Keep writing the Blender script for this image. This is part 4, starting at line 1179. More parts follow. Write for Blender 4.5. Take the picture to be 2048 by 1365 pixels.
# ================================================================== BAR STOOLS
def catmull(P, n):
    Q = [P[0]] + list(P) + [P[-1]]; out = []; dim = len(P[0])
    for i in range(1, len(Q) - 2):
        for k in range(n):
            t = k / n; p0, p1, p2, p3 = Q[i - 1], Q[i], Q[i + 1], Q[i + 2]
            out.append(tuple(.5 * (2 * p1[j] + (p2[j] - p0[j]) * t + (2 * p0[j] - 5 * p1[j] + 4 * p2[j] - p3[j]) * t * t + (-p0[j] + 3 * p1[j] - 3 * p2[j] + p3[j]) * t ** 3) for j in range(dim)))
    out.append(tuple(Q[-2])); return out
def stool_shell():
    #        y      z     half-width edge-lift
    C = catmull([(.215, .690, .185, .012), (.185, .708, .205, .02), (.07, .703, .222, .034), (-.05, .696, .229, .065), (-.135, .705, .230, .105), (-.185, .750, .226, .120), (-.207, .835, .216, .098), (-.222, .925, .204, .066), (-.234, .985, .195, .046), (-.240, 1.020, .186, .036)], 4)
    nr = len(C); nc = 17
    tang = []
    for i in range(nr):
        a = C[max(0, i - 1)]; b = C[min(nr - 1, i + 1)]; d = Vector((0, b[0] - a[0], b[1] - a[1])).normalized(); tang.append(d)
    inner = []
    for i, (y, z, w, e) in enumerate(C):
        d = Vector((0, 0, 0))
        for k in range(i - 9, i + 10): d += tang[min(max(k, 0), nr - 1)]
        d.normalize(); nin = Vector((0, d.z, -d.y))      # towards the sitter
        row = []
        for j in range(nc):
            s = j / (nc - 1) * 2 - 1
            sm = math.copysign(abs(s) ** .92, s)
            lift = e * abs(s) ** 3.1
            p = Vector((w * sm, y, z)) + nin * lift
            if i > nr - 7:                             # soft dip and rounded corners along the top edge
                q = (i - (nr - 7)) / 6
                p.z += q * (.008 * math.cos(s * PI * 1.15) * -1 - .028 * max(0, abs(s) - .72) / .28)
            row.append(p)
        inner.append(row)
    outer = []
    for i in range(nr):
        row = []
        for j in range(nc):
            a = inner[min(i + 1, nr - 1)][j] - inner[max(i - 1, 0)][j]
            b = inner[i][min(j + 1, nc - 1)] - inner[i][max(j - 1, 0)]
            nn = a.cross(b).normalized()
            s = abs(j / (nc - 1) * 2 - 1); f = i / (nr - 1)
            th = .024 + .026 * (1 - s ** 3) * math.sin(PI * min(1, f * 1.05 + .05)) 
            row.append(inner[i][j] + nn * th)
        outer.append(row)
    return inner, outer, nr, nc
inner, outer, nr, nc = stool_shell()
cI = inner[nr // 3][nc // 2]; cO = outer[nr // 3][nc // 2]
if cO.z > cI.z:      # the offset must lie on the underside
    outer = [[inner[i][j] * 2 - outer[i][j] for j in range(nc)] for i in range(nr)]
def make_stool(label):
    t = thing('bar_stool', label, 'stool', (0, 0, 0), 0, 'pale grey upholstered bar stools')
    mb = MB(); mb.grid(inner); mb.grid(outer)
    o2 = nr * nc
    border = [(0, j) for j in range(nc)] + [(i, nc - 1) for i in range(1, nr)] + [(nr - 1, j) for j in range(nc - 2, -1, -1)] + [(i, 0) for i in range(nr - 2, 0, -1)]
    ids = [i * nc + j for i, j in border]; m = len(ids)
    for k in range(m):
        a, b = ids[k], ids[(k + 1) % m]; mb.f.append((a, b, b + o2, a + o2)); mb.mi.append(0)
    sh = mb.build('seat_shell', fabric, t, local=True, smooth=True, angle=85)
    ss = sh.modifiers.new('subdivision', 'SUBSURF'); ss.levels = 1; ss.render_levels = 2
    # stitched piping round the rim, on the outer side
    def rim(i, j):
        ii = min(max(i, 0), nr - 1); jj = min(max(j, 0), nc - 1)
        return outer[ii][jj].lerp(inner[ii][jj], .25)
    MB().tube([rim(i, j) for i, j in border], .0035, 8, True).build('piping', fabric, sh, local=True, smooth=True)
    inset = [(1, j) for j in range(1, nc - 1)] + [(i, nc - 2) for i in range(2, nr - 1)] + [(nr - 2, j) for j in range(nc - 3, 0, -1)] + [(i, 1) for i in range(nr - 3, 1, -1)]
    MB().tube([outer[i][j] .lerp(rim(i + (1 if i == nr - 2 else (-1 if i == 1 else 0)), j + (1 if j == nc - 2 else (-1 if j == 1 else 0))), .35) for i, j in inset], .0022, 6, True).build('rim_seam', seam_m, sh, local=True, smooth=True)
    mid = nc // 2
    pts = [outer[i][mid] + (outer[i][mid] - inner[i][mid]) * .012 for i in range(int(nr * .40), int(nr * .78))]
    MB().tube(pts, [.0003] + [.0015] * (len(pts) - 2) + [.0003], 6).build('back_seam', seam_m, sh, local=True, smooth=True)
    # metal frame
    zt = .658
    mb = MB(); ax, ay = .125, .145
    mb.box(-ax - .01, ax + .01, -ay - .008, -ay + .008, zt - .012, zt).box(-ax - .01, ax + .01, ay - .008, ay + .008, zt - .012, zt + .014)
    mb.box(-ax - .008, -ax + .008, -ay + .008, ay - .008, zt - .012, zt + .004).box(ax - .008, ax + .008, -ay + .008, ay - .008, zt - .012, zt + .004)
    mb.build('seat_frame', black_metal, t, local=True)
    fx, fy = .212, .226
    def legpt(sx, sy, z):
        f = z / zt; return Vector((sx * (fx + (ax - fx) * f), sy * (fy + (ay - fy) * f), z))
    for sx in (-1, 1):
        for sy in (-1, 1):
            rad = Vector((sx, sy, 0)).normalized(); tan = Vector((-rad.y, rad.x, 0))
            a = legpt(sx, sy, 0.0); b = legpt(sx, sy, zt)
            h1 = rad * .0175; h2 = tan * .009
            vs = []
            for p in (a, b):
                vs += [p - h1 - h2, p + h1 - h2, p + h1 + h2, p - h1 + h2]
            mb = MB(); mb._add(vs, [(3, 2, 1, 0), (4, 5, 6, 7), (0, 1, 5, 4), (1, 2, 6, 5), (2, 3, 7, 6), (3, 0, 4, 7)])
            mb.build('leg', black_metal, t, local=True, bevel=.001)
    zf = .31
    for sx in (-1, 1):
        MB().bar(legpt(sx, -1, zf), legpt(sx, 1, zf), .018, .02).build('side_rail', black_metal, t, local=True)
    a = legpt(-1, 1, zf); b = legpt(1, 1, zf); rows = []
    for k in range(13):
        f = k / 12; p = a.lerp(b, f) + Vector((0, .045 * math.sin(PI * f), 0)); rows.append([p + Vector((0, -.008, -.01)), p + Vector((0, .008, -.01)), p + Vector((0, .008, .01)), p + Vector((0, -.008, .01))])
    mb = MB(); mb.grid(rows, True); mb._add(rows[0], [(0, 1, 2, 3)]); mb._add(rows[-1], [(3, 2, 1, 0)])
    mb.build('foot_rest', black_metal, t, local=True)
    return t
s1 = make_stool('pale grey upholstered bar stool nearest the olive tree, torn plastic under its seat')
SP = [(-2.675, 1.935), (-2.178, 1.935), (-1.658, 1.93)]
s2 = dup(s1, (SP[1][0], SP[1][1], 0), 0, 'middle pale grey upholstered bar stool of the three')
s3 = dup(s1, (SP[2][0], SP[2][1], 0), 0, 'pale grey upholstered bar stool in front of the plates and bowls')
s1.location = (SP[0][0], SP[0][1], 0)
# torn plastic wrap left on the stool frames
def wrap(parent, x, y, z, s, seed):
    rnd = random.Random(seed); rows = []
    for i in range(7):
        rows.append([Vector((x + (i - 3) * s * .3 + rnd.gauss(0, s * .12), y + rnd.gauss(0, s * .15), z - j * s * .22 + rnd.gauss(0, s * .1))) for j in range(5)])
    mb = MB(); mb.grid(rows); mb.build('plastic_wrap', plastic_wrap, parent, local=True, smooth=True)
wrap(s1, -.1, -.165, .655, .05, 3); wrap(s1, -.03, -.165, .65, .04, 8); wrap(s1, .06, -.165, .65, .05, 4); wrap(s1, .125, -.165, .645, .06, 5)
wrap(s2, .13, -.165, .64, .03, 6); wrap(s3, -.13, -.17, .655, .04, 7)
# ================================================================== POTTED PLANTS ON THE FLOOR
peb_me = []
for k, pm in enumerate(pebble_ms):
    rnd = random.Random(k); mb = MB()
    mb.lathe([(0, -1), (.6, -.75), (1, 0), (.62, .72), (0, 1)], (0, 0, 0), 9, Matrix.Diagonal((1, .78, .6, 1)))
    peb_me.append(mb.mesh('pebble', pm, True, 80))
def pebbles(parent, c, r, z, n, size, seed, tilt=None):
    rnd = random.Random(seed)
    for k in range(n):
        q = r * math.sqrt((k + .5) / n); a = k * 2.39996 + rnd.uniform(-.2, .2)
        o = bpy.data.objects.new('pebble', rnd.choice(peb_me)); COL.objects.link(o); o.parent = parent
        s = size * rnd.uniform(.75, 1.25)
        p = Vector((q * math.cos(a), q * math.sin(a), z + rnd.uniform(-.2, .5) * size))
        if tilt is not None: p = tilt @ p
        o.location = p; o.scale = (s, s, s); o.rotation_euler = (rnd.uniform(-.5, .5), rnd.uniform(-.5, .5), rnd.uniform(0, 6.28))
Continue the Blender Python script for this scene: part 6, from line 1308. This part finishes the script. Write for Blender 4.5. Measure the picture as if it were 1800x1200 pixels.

● **Written task**
Go through the data and gather every line that holds "This".

● **Reply to the task**
Keep writing the Blender script for this image. This is part 4, starting at line 1179. More parts follow. Write for Blender 4.5. Take the picture to be 2048 by 1365 pixels.
Continue the Blender Python script for this scene: part 6, from line 1308. This part finishes the script. Write for Blender 4.5. Measure the picture as if it were 1800x1200 pixels.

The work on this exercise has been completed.